Acoustic modes in He I and He II in the presence of an alternating electric field

TL;DR

This paper investigates how an alternating electric field influences acoustic modes in helium I and II, revealing coupling effects, velocity modifications, and the potential for resonance phenomena leading to narrow absorption lines.

Contribution

It introduces a theoretical analysis of the coupling between electric fields and acoustic modes in helium, predicting velocity shifts and hybrid density waves with resonance behavior.

Findings

Electric field alters sound velocities in helium.

Hybrid acousto-electric density waves are generated.

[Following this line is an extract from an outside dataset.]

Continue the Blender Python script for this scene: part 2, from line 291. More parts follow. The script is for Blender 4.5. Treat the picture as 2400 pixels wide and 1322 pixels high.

Resonance effects could produce narrow electromagnetic absorption lines.

Abstract

By solving the equations of ordinary and two-fluid hydrodynamics, we study the oscillatory modes in isotropic nonpolar dielectrics He I and He II in the presence of an alternating electric field $\textbf{E}=E_{0}\textbf{i}_{z}\sin{(k_{0}z-\omega_{0} t)}$. The electric field and oscillations of the density become ``coupled,'' since the density gradient causes a spontaneous polarization $\textbf{P}_{s}$, and the electric force contains the term $(\textbf{P}_{s}\nabla)\textbf{E}$. The analysis shows that the field $\textbf{E}$ changes the velocities of first and second sounds, propagating along $\textbf{E}$, by the formula $u_{j}\approx c_{j}+\chi_{j} E_{0}^{2}$ (where $j=1, 2$; $c_{j}$ is the velocity of the $j$-th sound for $E_{0}=0$, and $\chi_{j}$ is a constant). We have found that the field $\textbf{E}$ jointly with a wave of the first (second) sound $(\omega,k)$ should create in He II hybrid acousto-electric (thermo-electric) density waves $(\omega + l \omega_{0},k + lk_{0})$, where $l=\pm 1, \pm 2, \ldots$. The amplitudes of acousto-electric waves and the quantity $|u_{1}-c_{1}|$ are negligibly small, but they should increase in the resonance way at definite $\omega$ and $\omega_{0}$. Apparently, the first resonance corresponds to the decay of a photon into two phonons with the transfer of a momentum to the whole liquid. Therefore, the spectrum of an electromagnetic signal should contain a narrow absorption line like that in the M\"{o}ssbauer effect.